Simulated Author's Rebuttal

1 responses · 0 unresolved

We thank the referee for the careful reading and constructive feedback on our manuscript. We address the major comment point by point below.

read point-by-point responses
  1. Referee: [Abstract and the statement of the bootstrap theorem] The bootstrap consistency claim (central to the second half of the main result) rests on 'some moment type conditions' whose precise order and uniformity are not stated explicitly. In the heteroscedastic model, where observation-specific variances may be unbounded, conditions such as uniform boundedness of E[|X_i ε_i|^{2+δ}] for some δ>0 are typically required to control the remainder term after substituting the data-dependent λ_CV and to verify the Lindeberg condition for the bootstrap. If only second-moment assumptions are imposed, the argument may fail to go through.

    Authors: We agree that the abstract and theorem statement would benefit from greater explicitness regarding the moment conditions. The full paper states the assumptions in detail (including a uniform bound on E[|X_i ε_i|^{2+δ}] for δ > 0 to ensure the Lindeberg condition holds after substitution of the random λ_CV). However, the abstract's phrasing 'some moment type conditions' is indeed imprecise. We will revise the abstract to briefly indicate the key moment requirements and add a clarifying remark to the bootstrap theorem statement specifying the order and uniformity of the moments. This revision improves readability without changing the results or proofs. revision: yes

Circularity Check

0 steps flagged

No circularity: asymptotic derivations are self-contained under stated moment conditions.

full rationale

The paper derives sqrt(n)-consistency and bootstrap validity for the K-fold CV Lasso estimator in a heteroscedastic linear model via standard empirical process and concentration arguments under unspecified but fixed moment conditions. No step reduces a claimed prediction or uniqueness result to a fitted parameter or self-citation by construction; the central claims rest on external probabilistic tools rather than re-labeling inputs. The reader's assessment of score 2 aligns with the absence of any load-bearing self-definition or ansatz smuggling.

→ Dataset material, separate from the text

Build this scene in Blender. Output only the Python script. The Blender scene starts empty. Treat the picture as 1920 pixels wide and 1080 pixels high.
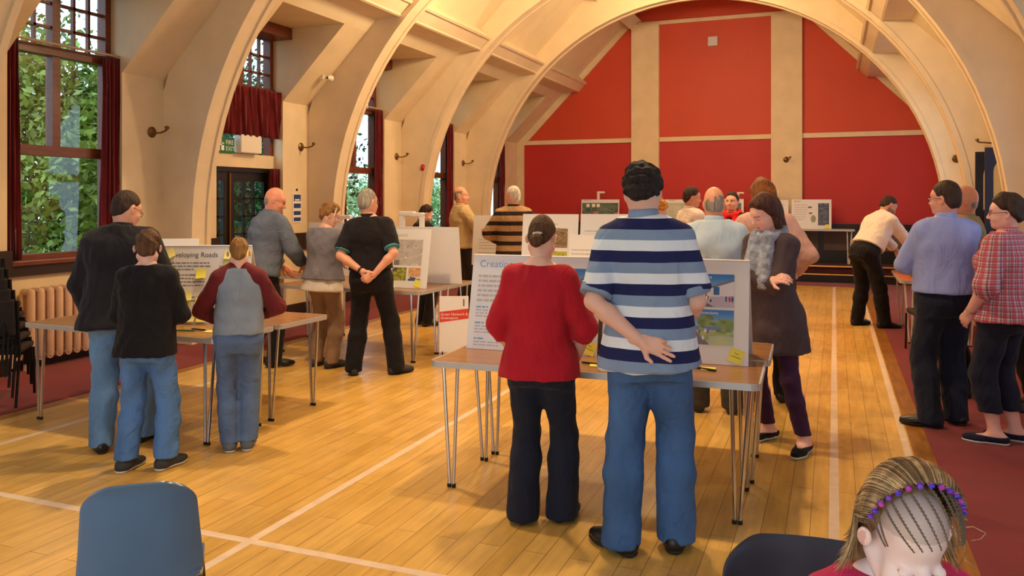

Axiom & Free-Parameter Ledger

0 free parameters · 2 axioms · 0 invented entities

The central claims rest on the heteroscedastic linear regression model and unspecified moment type conditions; no free parameters or invented entities are mentioned in the abstract.

axioms (2)
  • domain assumption Heteroscedastic linear regression model
    The entire analysis is conducted under this model as stated in the abstract.
  • domain assumption Some moment type conditions
    All consistency and bootstrap results hold only under these conditions, per the abstract.